Os "think tanks" americanos de hoje se estruturaram como centros de produção e articulação de conhecimento que tratam de diferentes questões sem torná-las foco de debates permanentes. Mantidos por universidades, recebendo verbas de governos, de empresas particulares ou gerando renda por meio de produção própria, os "think tanks" montam equipes com analistas renomados, o que atrai mais receita e amplia suas chances de influenciar o meio político.

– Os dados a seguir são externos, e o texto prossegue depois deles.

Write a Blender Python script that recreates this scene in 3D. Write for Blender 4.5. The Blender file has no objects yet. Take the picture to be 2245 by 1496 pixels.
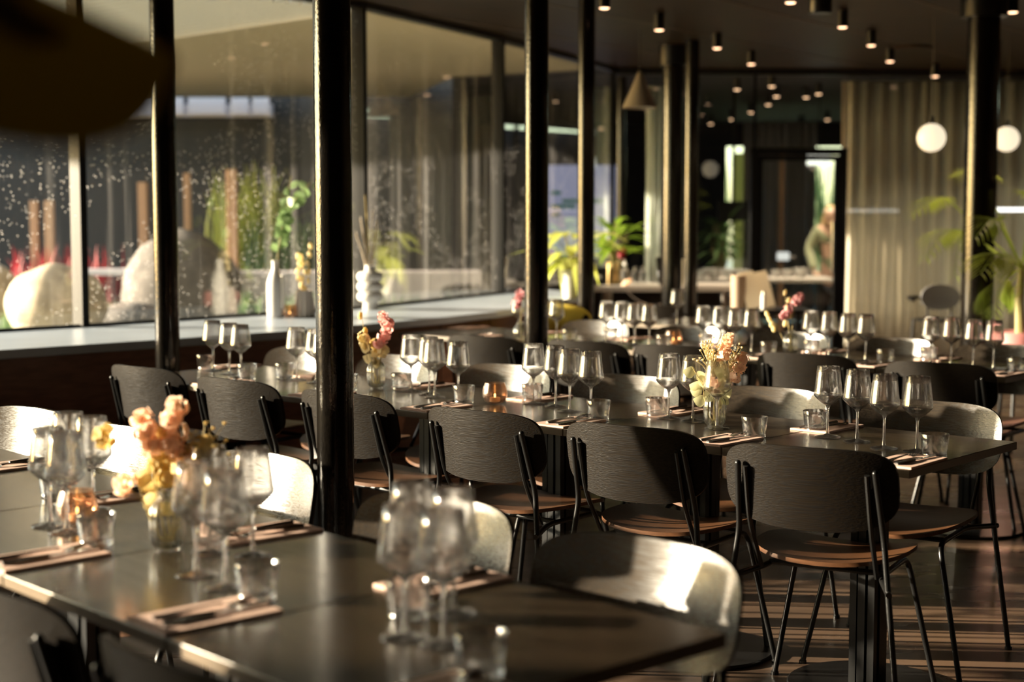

Segundo Tatiana Teixeira, por mais diversas que sejam as fontes de recursos, as instituições precisam demonstrar que não trabalham em função de interesses pontuais ou restritos, o que comprometeria a credibilidade.


"Não podemos encarar os 'think thanks' apenas como um lobismo sem fins lucrativos. Eles são uma ferramenta para legitimar interesses - incluindo econômicos -, nos níveis doméstico e internacional, só que afiançado pelas idéias, argumentações científicas, números", afirma. "Enquanto os lobbies se preocupam com os interesses específicos, os 'think tanks' têm objetivo mais amplo. Mesmo que a última geração deles esteja mais voltada para influenciar a política de alguma forma, o intuito é conseguir algo que seja pelo bem comum, sem pressionar diretamente os políticos, mas persuadindo a opinião pública a respeito de suas idéias."